--- Begin STORED ROWS ---

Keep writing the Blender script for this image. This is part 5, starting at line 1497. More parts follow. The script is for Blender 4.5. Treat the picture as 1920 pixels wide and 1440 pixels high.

--- End STORED ROWS ---
--- Begin STORED ROWS ---

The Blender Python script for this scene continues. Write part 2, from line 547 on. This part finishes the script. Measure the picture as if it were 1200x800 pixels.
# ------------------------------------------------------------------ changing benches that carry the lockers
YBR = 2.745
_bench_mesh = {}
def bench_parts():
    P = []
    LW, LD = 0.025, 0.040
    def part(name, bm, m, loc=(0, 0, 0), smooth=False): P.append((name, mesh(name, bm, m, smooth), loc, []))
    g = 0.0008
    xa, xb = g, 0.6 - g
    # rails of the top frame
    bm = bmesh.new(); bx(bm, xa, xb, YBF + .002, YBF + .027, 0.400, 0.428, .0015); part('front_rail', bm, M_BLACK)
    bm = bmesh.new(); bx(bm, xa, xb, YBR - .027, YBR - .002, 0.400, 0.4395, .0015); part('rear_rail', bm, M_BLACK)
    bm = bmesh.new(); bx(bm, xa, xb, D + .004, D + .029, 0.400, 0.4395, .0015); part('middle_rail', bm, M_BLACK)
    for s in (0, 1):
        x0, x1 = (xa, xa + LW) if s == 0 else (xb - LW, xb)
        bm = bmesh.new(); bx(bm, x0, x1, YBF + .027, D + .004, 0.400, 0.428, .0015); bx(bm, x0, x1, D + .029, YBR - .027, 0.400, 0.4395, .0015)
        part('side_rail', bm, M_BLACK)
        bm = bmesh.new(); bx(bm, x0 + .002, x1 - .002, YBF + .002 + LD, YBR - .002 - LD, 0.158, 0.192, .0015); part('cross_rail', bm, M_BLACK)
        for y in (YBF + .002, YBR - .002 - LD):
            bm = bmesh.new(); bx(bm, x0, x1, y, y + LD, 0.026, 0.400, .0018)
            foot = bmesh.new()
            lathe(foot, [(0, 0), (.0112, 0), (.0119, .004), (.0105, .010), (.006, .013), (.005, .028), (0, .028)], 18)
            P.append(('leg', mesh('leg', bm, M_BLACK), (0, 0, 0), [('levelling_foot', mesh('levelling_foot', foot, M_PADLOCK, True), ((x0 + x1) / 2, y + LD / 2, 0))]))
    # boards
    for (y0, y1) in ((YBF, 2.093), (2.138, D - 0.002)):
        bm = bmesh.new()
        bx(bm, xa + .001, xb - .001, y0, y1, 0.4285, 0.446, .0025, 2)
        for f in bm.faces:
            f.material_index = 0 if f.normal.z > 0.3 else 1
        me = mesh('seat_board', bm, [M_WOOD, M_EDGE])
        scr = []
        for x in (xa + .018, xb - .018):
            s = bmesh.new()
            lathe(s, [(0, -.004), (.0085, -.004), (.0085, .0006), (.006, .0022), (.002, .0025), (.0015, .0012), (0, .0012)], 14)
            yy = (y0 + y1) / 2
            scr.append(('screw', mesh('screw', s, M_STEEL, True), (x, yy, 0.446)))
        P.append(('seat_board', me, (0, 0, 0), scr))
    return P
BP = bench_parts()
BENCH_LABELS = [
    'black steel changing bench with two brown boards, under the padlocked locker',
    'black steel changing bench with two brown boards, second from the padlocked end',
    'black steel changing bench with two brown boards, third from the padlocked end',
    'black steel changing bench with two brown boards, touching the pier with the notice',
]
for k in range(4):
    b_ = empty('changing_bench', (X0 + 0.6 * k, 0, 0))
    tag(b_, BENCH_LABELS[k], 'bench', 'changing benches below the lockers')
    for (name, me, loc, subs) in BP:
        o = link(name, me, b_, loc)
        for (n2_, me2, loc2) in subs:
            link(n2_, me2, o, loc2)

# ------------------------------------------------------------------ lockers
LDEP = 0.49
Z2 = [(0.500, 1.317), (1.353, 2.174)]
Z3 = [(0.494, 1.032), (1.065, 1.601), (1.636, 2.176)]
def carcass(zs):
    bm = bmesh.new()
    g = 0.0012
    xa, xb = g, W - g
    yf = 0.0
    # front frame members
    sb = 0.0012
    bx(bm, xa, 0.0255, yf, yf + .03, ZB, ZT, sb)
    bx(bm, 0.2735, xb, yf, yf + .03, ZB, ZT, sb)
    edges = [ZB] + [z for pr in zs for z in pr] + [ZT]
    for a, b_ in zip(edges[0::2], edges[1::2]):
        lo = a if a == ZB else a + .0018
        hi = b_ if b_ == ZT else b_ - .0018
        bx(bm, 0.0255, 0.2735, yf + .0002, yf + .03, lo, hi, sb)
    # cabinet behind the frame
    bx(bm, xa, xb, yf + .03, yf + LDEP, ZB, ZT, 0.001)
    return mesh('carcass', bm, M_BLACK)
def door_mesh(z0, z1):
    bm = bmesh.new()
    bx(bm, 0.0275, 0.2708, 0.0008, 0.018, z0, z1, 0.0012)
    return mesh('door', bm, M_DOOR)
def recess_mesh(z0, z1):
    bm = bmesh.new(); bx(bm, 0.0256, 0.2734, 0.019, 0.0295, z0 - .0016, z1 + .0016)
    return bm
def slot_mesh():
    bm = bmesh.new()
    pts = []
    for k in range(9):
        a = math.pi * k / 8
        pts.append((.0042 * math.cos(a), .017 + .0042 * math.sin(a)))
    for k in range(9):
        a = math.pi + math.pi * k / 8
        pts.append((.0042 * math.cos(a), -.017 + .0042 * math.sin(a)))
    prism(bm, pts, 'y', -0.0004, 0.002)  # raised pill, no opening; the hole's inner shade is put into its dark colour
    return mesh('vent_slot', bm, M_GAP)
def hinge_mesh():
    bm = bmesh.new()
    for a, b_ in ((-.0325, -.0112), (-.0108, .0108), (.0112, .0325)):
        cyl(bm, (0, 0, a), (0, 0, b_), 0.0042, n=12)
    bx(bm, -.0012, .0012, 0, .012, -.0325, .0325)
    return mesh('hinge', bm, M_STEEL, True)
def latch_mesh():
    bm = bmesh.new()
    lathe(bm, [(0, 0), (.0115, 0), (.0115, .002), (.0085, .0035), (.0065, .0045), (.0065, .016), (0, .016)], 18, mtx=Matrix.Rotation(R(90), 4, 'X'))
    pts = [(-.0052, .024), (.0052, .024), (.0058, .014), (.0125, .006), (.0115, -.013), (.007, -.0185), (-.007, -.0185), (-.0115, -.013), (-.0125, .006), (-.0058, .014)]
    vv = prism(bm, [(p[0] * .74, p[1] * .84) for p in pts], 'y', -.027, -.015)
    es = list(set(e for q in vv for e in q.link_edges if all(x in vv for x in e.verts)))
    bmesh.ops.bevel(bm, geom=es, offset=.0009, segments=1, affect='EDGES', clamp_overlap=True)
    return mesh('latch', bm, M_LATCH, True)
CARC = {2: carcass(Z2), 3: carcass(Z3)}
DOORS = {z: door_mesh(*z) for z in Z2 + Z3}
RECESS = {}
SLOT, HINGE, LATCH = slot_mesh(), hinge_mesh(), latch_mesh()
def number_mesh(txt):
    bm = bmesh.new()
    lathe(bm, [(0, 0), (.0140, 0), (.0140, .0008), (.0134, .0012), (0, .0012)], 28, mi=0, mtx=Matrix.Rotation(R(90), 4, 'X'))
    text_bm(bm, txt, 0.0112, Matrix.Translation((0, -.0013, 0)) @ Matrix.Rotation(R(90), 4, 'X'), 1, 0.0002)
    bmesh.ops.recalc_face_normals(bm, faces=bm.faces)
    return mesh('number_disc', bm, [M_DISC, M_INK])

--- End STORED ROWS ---
--- Begin STORED ROWS ---

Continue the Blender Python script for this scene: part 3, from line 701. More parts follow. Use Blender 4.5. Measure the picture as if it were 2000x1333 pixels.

--- End STORED ROWS ---

● WHAT TO WORK ON: State how many lines of the listing above hold the word "this", with nothing but the number.

● PROBLEM SOLUTION: 3